SANDY RIVER PLANTATION — From the slopes of Saddleback Maine ski resort to the scenery that surrounds it, this is how high school skiers picture a winter day at one of their favorite venues.

The drive through the mountains to Saddleback features seemingly endless pine trees covered in snow. On Wednesday afternoon, the mountain was once again bustling with high school skiers, who participated in a scrimmage-style competition after a delayed start to the season.

“It’s been absolutely horrible,” said Gardiner senior Corinne Vasvary. “For our team specifically, for us to get on the mountain, we have to do it ourselves and come to bigger mountains like Saddleback or Sugarloaf. This year, you do that, and there’s no snow, or we had trouble getting there with the flooding we had.”

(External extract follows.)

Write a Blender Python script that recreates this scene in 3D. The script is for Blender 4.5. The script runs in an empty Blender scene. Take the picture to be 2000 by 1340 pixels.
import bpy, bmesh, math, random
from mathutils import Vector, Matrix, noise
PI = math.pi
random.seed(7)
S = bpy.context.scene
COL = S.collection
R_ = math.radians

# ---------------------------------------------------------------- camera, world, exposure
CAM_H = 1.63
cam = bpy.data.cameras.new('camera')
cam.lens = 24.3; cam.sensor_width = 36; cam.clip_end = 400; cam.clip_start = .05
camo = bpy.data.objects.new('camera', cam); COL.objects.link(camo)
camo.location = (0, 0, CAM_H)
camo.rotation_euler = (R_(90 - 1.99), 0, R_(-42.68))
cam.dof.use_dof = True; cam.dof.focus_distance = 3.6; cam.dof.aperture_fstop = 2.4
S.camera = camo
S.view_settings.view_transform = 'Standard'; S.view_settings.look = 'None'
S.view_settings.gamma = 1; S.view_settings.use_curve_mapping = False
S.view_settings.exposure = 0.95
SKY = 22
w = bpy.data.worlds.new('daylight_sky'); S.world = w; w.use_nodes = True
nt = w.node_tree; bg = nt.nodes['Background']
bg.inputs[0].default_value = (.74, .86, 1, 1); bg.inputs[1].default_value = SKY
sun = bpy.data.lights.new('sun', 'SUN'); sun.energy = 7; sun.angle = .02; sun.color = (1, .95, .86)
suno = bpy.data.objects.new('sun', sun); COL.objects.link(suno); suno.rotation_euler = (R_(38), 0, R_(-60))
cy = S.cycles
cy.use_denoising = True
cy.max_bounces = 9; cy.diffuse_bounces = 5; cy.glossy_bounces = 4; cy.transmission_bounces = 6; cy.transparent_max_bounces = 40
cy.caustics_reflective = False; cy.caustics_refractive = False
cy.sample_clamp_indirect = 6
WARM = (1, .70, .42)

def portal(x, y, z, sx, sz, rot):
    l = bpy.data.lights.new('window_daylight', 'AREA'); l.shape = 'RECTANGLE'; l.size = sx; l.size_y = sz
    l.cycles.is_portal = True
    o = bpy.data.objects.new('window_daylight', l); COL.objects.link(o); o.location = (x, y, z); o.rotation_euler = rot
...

Wednesday was supposed to be the first Kennebec Valley Athletic Conference Alpine ski meet of the 2023-24 season, but plans changed after a Dec. 18 storm brought widespread power outages, massive flooding and destruction to parts of the state.

Furthermore, a lack of considerable snowfall hasn’t helped the high school ski season, either — at least in central Maine. With a few exceptions in the mountains, Christmas was by and large a green one as no snow fell following the pre-Christmas storm that brought considerable rain and wind.

That storm also caused some damage at Saddleback and Sugarloaf, which had to close for multiple days to repair trails and wait for roads leading to the areas to be fixed. Elsewhere in Maine, Lonesome Pine Trails in Fort Kent has hosted two Aroostook County Alpine ski races. Nordic skiers also have had a slow start, although they were able to compete at the annual Billy Chenard Memorial Scholarship Race at Sugarloaf on Dec. 16.


High school skiers turn though gates on a slalom course at Saddleback ski area Wednesday in Rangeley. Rich Abrahamson/Morning Sentinel

“For us, the hill that we normally practice at just hasn’t had the ability to make snow, so after that storm, this is really our first time seeing gates,” said Gardiner assistant coach Dakota Lively. “I’ve only skied seven or eight days this season because that storm just wiped everything out; it wasn’t safe.”

On Wednesday, skiers from several schools, including Skowhegan, Mt. Blue and Maranacook, got an opportunity to shake off some proverbial rust.

“I would say this was the majority of my kids’ first day on the snow,” said Skowhegan head coach Billy Finley. “Typically, we’re on snow as a team the week before Christmas, and we usually get 5-10 days in before our first race, so it’s been discouraging, but we’re a sport that relies on Mother Nature.”

Maranacook senior Sage Whitehead was fortunate in that she was able to ski in Colorado during a family vacation last month. Otherwise, she admitted, her time on the slopes thus far this winter would have been far more limited back home.

Whitehead has tried to stay optimistic about the conditions, recalling that her team wasn’t on real snow until the second week of January last year. That optimism was rewarded Wednesday as the exhibition session, though not the competition originally planned, made for a great opportunity.

“Our coach was super excited; he set up two courses for us to run, and it was definitely something we’ve been looking forward to,” Whitehead said. “We’re trying to get as many runs as we possibly can in because I don’t think a lot of the teams have had any competition prep — I know it’s my first time this year.”


Maranacook ski coach Ronn Gifford, right, offers tips to skier Thatcher Riley, center, and others at Saddleback ski area Wednesday in Rangeley. Rich Abrahamson/Morning Sentinel

Coaches have tried their best to keep their skiers motivated through the early season difficulties. Gardiner’s Hilary Belanger, Vasvary said, has helped keep the team upbeat amid the challenges. Finley has encouraged his Skowhegan team to do what it can on the snow in any way possible.

“Most of them have passes to Sugarloaf or Saddleback, so I’ve just been telling them, ‘Look, if you can go, go,’” Finley said. “Really, if they can get to a hill, I just want them to go ski; it doesn’t really matter if they do gates. It’s been tough so far, so really, you just want to see them be able to get out and get on the snow.”

Although January is only a few days old, the month has already been filled with optimism. Seeing the snow-capped mountains and sights of the slopes on the drive in, Vasvary said, made her the most hopeful she’s been all season. Finley said the first event of the year, a giant slalom event Friday at Black Mountain, is still on as scheduled.

Maranacook’s Anna Albert just wants to hit the slopes. She admits it’s been disappointing that the Black Bears haven’t had the one or two competitions they’d been scheduled to have thus far, but conditions such as those Wednesday at Saddleback have her hopeful about the rest of the winter.

“For me, considering this is the first day I’ve been in gates, I’m hoping we can get to some races,” Albert said. “The conditions haven’t been great — it’s really bad — but I’m grateful we could be here today, and hopefully, we can get in some more days like this.”